Trinity Western University has recently faced strong opposition when it endeavoured to launch a law school. The pretext was the university’s strict Christian-based code of conduct, which (among a broad variety of other rules) limited sexual activity for students as well as faculty to the intimacy of heterosexual marriage. The law school was rejected as legitimate by the Ontario and Nova Scotia bar associations, meaning that its graduates would be unable to practice law in those provinces. There was also agitation continuing against its earlier recognition by the British Columbia bar association. On October 30, 2014, the result of a binding referendum of the B.C. bar association members was to instruct the bar association’s benchers to withdraw the recognition of Trinity Western’s law school. There was indeed a highly orchestrated campaign against the recognition of the law school. This culminated in the 2018 decision of the Supreme Court of Canada that the provincial bar associations were justified in forbidding Trinity Western University law school graduates from practicing law in their provinces. Given these developments, Trinity Western University cancelled its plans to establish a law school.
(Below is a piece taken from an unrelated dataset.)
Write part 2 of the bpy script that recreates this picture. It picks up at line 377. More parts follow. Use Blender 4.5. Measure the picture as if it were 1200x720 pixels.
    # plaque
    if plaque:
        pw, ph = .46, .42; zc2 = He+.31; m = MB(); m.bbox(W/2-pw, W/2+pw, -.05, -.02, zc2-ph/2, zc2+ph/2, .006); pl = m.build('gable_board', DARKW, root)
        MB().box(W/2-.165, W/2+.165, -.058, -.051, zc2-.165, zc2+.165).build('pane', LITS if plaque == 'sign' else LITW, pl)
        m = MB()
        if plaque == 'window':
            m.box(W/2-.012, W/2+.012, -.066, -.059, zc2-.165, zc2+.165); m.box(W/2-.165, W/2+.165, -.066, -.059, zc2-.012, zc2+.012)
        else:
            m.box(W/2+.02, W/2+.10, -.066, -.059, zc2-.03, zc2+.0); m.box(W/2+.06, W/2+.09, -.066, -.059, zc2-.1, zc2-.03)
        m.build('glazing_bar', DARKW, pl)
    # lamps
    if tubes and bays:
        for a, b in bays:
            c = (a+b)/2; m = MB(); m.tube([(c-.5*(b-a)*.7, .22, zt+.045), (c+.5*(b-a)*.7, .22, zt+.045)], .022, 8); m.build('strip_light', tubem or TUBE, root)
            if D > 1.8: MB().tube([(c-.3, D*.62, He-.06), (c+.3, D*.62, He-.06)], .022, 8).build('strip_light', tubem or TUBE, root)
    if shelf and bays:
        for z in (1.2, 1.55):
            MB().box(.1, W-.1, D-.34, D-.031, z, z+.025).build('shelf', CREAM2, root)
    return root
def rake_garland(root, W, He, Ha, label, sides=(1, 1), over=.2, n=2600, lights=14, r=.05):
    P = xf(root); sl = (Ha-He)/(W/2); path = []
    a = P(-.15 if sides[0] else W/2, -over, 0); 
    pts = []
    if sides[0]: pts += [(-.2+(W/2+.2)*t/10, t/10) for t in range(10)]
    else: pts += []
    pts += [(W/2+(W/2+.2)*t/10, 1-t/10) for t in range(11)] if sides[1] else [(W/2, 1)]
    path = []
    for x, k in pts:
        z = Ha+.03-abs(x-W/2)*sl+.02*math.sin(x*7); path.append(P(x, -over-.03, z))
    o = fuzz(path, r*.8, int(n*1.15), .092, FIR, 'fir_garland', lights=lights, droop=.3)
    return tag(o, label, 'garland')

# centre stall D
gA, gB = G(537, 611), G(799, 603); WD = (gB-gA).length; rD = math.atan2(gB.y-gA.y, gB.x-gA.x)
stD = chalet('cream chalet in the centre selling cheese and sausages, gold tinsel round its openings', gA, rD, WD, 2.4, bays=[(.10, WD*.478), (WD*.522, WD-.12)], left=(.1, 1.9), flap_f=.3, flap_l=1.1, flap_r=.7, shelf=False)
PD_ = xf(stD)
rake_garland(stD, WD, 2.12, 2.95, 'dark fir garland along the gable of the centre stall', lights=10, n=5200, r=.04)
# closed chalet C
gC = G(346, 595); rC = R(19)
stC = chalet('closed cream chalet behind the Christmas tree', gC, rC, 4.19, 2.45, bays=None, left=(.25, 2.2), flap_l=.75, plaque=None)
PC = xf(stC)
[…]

Taking into account the disparity in resources as between “small-c conservatives” and left-liberals in Canada – which is clearly astronomical – the situation of conservatism in Canada may indeed be seen as rather difficult.

One supposes that one of the few possible reassurances for so-called “small-c conservatives” is that they, after all, have human nature and commonsense on their side. However, what traditionalists call “human nature” is considered merely a fiction by most left-liberals – who believe that human beings are almost entirely determined by their immediate environment, and can indeed be shaped in any direction left-liberalism chooses.

Mark Wegierski

Footnote:

[1] Cité Libre was the name of the intensely left-wing and intensely intellectual journal founded by Pierre Elliott Trudeau and his associates in 1950s Quebec – when the prospects for the Left in Quebec and Canada seemed very thin indeed. Cité Libre was arguably the launch-pad for the so-called Quiet Revolution in Quebec, and the somewhat later “Trudeau revolution” in all of Canada.